While it is true that all human populations have been slaves and slaveholders at some point in history, it was the industrial scale of the trans-Atlantic slave trade that makes it so horrific. That and its relative recency in history means that it sits uneasily in our national consciousness. For that reason it is, and always has been, important that the history of the trans-Atlantic slave trade is told, thoroughly and without bias. But it is unclear to me how that cause is helped by condemning historic architecture and design as symbolising colonialism or as cultural appropriation. It is of course true that the money for many of the Georgian buildings in certain British cities came from the profits of slavery. But the artistic genius did not. Architects, along with all designers and artists, have always been inspired by other cultures. Much of Georgian architecture was neo-classical, inspired by the designs of ancient Greece and Rome re-invented by the likes of Palladio. Many Victorian buildings include features inspired by Moorish architecture. Monet was inspired by the art and designs of Japan. Art Deco was inspired by designs from ancient Egypt. It’s not ‘colonialism’ or ‘appropriation’ to admire and imitate the art and craft of other cultures. More importantly, all the time and effort that is going into whether statues and plaques should be removed, streets re-named and old buildings denigrated does nothing whatsoever to address the injustices, discrimination and bias in our current institutions. It’s a distraction. It gives us the false idea that, by removing traces of the past we’re solving the problems of today.

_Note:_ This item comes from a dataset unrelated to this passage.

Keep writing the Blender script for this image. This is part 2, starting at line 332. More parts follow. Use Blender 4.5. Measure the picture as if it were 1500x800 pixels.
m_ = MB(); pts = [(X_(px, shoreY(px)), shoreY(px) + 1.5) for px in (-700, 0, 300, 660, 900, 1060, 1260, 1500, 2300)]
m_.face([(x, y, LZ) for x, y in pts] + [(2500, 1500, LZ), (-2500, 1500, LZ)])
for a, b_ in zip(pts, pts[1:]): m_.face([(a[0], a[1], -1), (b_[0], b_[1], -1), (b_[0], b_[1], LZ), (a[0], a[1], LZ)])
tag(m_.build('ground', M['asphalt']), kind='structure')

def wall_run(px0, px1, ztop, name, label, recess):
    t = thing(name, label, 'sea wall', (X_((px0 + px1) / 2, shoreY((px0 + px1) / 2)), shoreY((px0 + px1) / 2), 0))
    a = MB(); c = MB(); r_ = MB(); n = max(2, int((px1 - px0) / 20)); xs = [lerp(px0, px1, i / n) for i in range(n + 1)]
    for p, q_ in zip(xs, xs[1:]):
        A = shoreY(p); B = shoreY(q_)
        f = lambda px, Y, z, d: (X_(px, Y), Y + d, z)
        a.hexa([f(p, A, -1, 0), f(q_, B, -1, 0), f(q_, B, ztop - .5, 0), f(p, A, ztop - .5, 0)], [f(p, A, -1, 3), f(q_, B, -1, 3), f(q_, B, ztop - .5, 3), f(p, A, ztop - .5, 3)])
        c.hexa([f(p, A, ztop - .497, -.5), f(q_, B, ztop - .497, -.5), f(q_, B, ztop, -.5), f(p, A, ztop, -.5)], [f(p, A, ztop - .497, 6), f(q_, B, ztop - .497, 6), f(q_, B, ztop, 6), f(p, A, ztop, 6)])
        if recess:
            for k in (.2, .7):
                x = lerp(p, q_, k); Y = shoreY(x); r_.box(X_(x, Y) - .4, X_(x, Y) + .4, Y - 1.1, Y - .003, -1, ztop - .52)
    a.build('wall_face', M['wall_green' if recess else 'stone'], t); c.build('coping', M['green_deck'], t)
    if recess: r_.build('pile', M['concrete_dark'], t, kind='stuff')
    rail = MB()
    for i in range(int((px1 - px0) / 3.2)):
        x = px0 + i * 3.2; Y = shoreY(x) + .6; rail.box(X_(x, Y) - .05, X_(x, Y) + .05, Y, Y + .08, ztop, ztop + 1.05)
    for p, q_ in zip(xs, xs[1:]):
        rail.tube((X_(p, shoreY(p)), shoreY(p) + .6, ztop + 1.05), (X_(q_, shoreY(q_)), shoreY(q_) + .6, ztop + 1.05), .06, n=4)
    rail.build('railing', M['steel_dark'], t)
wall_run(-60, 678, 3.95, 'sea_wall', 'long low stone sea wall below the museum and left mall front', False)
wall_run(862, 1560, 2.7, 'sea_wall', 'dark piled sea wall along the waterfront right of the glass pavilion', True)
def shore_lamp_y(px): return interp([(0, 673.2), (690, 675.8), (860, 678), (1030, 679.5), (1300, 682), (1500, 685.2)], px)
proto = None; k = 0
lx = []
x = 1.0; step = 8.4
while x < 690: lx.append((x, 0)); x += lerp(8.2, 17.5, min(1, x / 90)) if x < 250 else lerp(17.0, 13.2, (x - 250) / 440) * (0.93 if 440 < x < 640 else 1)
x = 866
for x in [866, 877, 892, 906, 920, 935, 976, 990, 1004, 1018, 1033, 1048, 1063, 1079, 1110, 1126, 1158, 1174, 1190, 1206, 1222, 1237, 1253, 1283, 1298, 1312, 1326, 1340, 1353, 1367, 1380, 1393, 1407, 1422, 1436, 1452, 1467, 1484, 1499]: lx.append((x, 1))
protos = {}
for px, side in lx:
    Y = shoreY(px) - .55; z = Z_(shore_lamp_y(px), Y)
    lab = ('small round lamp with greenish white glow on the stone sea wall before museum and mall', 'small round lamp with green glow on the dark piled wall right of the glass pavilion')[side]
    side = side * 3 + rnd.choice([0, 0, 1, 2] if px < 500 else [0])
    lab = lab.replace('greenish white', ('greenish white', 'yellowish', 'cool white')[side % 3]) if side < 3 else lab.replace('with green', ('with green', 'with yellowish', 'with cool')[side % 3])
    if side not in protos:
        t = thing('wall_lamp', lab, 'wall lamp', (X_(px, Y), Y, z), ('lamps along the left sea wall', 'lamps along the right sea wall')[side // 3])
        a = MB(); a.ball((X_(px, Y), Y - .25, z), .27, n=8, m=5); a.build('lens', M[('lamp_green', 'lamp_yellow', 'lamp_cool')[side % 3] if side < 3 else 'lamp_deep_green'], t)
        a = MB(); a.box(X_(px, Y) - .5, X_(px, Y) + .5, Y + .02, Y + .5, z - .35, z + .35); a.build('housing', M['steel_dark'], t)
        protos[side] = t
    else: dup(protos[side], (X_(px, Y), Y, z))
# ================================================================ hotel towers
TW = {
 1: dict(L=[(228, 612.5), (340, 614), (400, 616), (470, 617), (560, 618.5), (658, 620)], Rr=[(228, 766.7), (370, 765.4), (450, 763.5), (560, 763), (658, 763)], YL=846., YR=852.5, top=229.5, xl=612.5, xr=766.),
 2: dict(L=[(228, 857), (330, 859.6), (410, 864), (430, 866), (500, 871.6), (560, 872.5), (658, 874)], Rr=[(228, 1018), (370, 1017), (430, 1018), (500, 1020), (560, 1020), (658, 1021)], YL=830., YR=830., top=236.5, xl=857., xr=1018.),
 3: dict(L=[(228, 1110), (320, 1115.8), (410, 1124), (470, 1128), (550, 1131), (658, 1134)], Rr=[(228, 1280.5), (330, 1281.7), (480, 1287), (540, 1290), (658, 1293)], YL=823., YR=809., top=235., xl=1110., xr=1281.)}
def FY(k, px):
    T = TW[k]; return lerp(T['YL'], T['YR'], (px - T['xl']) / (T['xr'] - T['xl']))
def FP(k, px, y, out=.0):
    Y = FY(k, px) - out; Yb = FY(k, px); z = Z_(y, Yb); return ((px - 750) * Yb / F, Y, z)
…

Excellent points Gill. A steadily growing ‘presentism’ marks the past few decades. Whatever historical issue is discussed it is likely to be assessed through the prism of present-day values. We could argue ‘twas ever thus’ but I think this tendency reached excessive levels over the past 12 months. A greater awareness of the trans-Atlantic slave trade is a good thing until the study of it is co-opted into the objectives of identity politics. Notions of offence and trauma tempt a generation to view the present as under attack from the past and conclude that sheltering from or ameliorating its insult is urgent (this is why I liked Shelagh McNerney’s future-orientated standpoint so much). Edinburgh Council’s ‘Slavery and Colonialism Legacy Review Group’ seek to ‘rectify the glorification of slavery and colonialism’ and, I think, exemplify the threat posed by municipal stupidity. Items commemorating Charles II, Lord Nelson, David Hume, Queen Victoria, Henry Dundas, Adam Smith’s grave (!!!) and even Robert Burns all appear on their list. Urging gung-ho council’s to refrain from removing a statue or vilifying an old building with a giant information board (Nicola Sturgeon’s residence, Bute House, is on the list) seems riddled with problems too. Oliver Dowden’s policy of ‘retain and explain’ – as applied by Edinburgh Council to Henry Dundas – ends with explanations that appease demands for social justice while also being untrue. As with Brighton (if its committee snaps into action), historically illiterate removal committees who only consult activist-historians will fit info-boards with facile explanations. Will we be treated to BHCC ‘trigger warning’ plaques that point out the ‘colonially derived exoticism’ of the Royal Pavilion.